Jak podkreślają autorzy raportu „Makroekonomiczny wpływ sektora farmaceutycznego na polską gospodarkę”, który swoją premierę miał na EFNI w Sopocie, branża udowodniła swoją odporność. W 2023 roku jej wkład w gospodarkę był wyraźnie większy niż rok wcześniej, kiedy to wynik obciążył gwałtowny wzrost kosztów spowodowany m.in. agresją Rosji na Ukrainę. Stabilizacja kosztów produkcji w 2023 r. przełożyła się na wzrost wartości dodanej sektora.
Branża farmaceutyczna jest również atrakcyjnym pracodawcą. Choć odpowiada zaledwie za 1 proc. zatrudnienia w przetwórstwie przemysłowym, to w 2023 r. na jednego pracownika przypadało ponad 368 tys. zł wartości dodanej brutto – to o 180 proc. więcej niż średnia dla całego przetwórstwa. Łącznie, dzięki działalności sektora, w polskiej gospodarce utrzymywanych jest 83,6 tys. etatów.

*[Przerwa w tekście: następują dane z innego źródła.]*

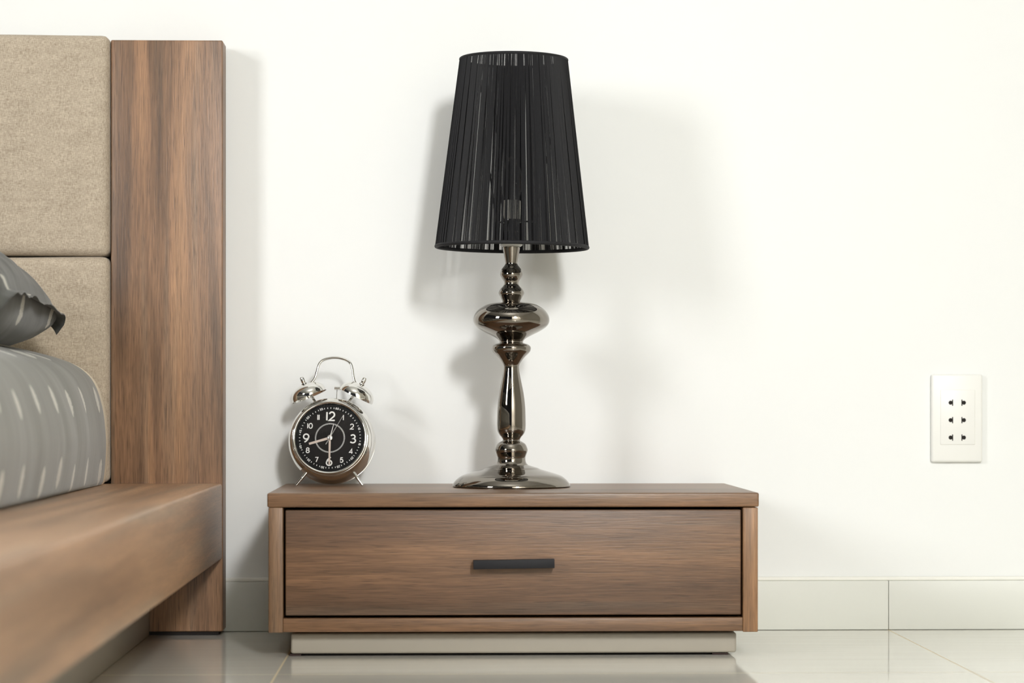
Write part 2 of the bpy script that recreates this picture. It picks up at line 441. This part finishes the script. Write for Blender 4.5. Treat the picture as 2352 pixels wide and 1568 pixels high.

Ponadto, z przeciętnym miesięcznym wynagrodzeniem na poziomie 10,4 tys. zł brutto w 2024 r., farmacja plasuje się w czołówce najlepiej płacących gałęzi przemysłu.

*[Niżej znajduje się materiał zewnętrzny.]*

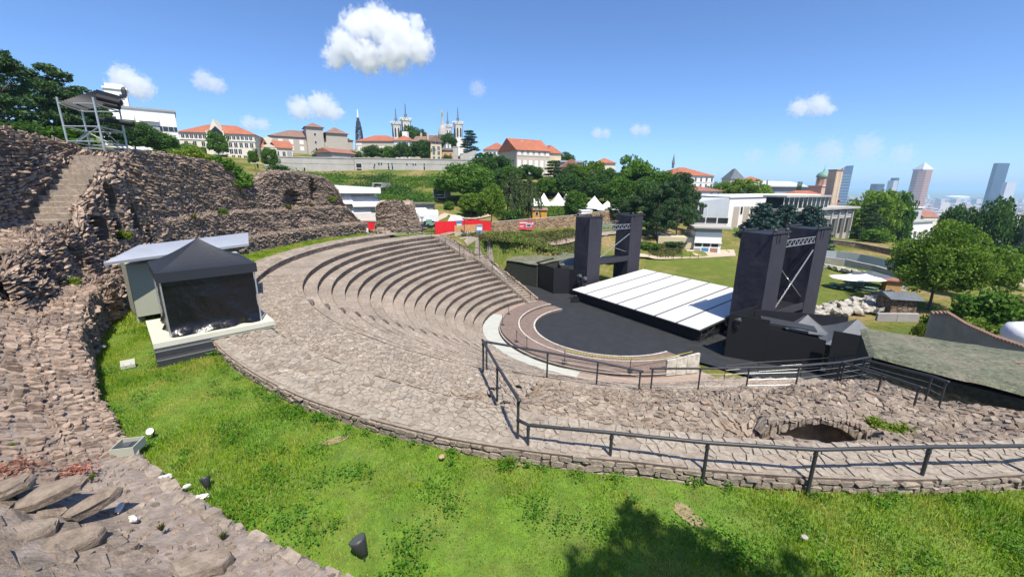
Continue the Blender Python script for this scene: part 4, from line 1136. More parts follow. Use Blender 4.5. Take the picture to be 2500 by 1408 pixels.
# spotlights hung on the hoardings and a lamp stand
def moving_head(label, p, rz, s=1.0):
    t = empty('spotlight', p, rz, label, 'spotlight')
    MB().box(-.16 * s, .16 * s, -.12 * s, .12 * s, -.1 * s, .06 * s).build('lamp_base', MT['black'], t)
    mb = MB(); mb.box(-.2 * s, -.15 * s, -.07 * s, .07 * s, .05 * s, .4 * s); mb.box(.15 * s, .2 * s, -.07 * s, .07 * s, .05 * s, .4 * s); mb.build('yoke', MT['black'], t)
    mb = MB(); mb.lathe([(.08 * s, -.2 * s), (.14 * s, -.14 * s), (.15 * s, .1 * s), (.12 * s, .16 * s)], 12); hd = mb.build('lamp_head', MT['iron'], t, True); hd.location = (0, 0, .36 * s); hd.rotation_euler = (math.radians(70), 0, .4)
    l = MB(); l.lathe([(.11 * s, 0), (.11 * s, .02 * s)], 12); lo = l.build('lens', MT['lampglass'], hd); lo.location = (0, 0, .155 * s)
moving_head('spotlight on the far black hoarding, the one further from the stage', at_y(1413, 686, 49.3), .4, 1.7)
moving_head('spotlight on the far black hoarding, the one nearer the stage', at_y(1426, 692, 48.8), .2, 1.7)
moving_head('spotlight at the front right corner of the white stage, left of a pair', at_y(1779, 790, 31.6), .2, 1.5)
moving_head('spotlight beside the near black hoarding, right of a pair', at_y(1799, 797, 31.0), .6, 1.5)
ls = empty('lamp_stand', at_z(1775, 855, -6.88), .3, 'black tripod lamp stand under the right front stage corner', 'lamp stand')
for k in range(3):
    a = k * 2.1; MB().tube([(math.cos(a) * .5, math.sin(a) * .5, 0), (0, 0, 1.0)], .03, 6).build('leg', MT['black'], ls)
MB().tube([(0, 0, .9), (0, 0, 1.7)], .035, 6).build('pole', MT['black'], ls)
mb = MB(); mb.box(-.3, .3, -.25, .25, .3, .8); mb.box(-.4, .4, -.2, .2, 1.5, 1.72); mb.build('lamp_body', MT['black'], ls)
ls2 = empty('floor_lamp', at_z(1405, 738, -6.88), 0, 'black low floor lamp under the left front stage corner', 'lamp')
mb = MB(); mb.box(-.5, .4, -.2, .2, 0, .5); mb.lathe([(.1, .4), (.2, .5), (.2, .8), (.1, .9)], 10); mb.build('lamp_body', MT['black'], ls2)

# camouflage-net covered sheds either side
def net_shed(label, top, z1, z0):
    t = empty('net_covered_shed', (0, 0, 0), 0, label, 'shed')
    ar = sum(top[i][0] * top[(i + 1) % 4][1] - top[(i + 1) % 4][0] * top[i][1] for i in range(4))
    if ar < 0: top = top[::-1]
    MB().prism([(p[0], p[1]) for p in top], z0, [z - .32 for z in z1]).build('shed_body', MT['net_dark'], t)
    n = 40; G = np.zeros((n, n, 3)); A = [Vector((p[0], p[1], z)) for p, z in zip(top, z1)]
    for i in range(n):
        for k in range(n):
            u = i / (n - 1) * 1.02 - .01; v = k / (n - 1) * 1.02 - .01
            q_ = (A[0] * (1 - u) + A[1] * u) * (1 - v) + (A[3] * (1 - u) + A[2] * u) * v
            e = max(abs(u - .5), abs(v - .5)) > .505
            G[i, k] = (q_.x, q_.y, q_.z + .09 * float(fbm(np.array([q_.x]), np.array([q_.y]), .7, 1, 4)[0]) - (.12 if e else 0))
    grid_obj('net', G, MT['net'], t, smooth=False)
tl = [at_z(1236, 632, -3.7), at_z(1311, 645, -3.7), at_z(1420, 622, -3.7), at_z(1322, 606, -3.4)]
net_shed('camouflage net covered shed roof beside the far towers', [(p.x, p.y) for p in tl], [-3.7, -3.7, -3.7, -3.4], -7.3)
fa, fb = at_y(2128, 866, 17.3), at_y(2500, 944, 13.6)
fd = (fb - fa); fb2 = fa + fd * 1.9
ba_, bb_ = at_z(2105, 800, -1.3), at_z(2500, 850, -1.0); bb2 = ba_ + (bb_ - ba_) * 1.7
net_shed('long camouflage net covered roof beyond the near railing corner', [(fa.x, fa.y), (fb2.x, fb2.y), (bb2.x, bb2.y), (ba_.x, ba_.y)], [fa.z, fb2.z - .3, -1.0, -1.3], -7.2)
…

Im więcej produkujemy, tym mniej zarabiamy
W latach 2019-2024 produkcja globalna polskiego sektora farmaceutycznego wzrosła aż o 45,2 proc., osiągając szacunkową wartość 21,4 mld zł. Ten dynamiczny rozwój nie przełożył się jednak na umocnienie pozycji krajowych firm na rodzimym rynku. Jak zauważa Krzysztof Kopeć, prezes Krajowych Producentów Leków, udział wartościowy leków polskich producentów w rynku spadł do ok. 33 proc. w 2025 r. z 35,3 proc. w 2021 r.. Jego zdaniem, prawdopodobnie jest to efekt stałej presji na obniżanie cen leków refundowanych.
Mimo, że co drugi lek refundowany w Polsce jest produkowany przez krajową firmę, to udział tych przedsiębiorstw w wartości rynku leków na receptę i bez recepty jest nieproporcjonalnie niski, sięgając odpowiednio ok. 31 proc. i 14 proc. Prezes Krzysztof Kopeć podkreśla, że rentowność branży ma bezpośrednie przełożenie na jej aktywność inwestycyjną.
Międzynarodowa ekspansja i niewykorzystany potencjał
Znacznie lepiej polskie firmy radzą sobie na arenie międzynarodowej. Na przestrzeni ostatnich dwóch dekad nastąpił dynamiczny rozwój eksportu, którego wartość wzrosła blisko 35-krotnie. Pozwoliło to znacząco zmniejszyć deficyt handlowy w obrocie farmaceutykami – z 91 proc. wartości importu w 2003 r. do 51 proc. w 2024 r.. Najważniejszym partnerem handlowym pozostają Niemcy, a w ostatnim czasie dynamicznie rośnie eksport na Węgry, do Czech i Francji.
Mimo tych sukcesów, w porównaniu z innymi krajami europejskimi, rola polskiego sektora farmaceutycznego wciąż jest stosunkowo niewielka. W Polsce odpowiada on za 1,1 proc. przychodów w przetwórstwie, podczas gdy w Irlandii czy Szwajcarii jest to ponad 20 proc. To, zdaniem Krzysztofa Kopcia, dowód na wciąż niewykorzystany potencjał krajowego przemysłu.
Bezpieczeństwo lekowe wymaga strategii
Krzysztof Kopeć przekonuje, że rozwój sektora farmaceutycznego to nie tylko kwestia ekonomiczna, ale przede wszystkim strategiczna. Zmniejsza on zależność Polski od zagranicznych rynków, co w dzisiejszych czasach ma kluczowe znaczenie dla bezpieczeństwa i odporności kraju. Branża jest też siłą napędową postępu technologicznego – odsetek innowacyjnych firm farmaceutycznych jest najwyższy spośród wszystkich działów polskiej gospodarki.
Aby w pełni wykorzystać ten potencjał, potrzebna jest spójna, rządowa strategia rozwoju branży oraz nadzorujący jej wdrażanie pełnomocnik rządu. Krzysztof Kopeć wskazuje, że obecne działania są rozproszone między różne ministerstwa i brakuje ośrodka, który koordynowałby politykę lekową w wymiarze bezpieczeństwa narodowego.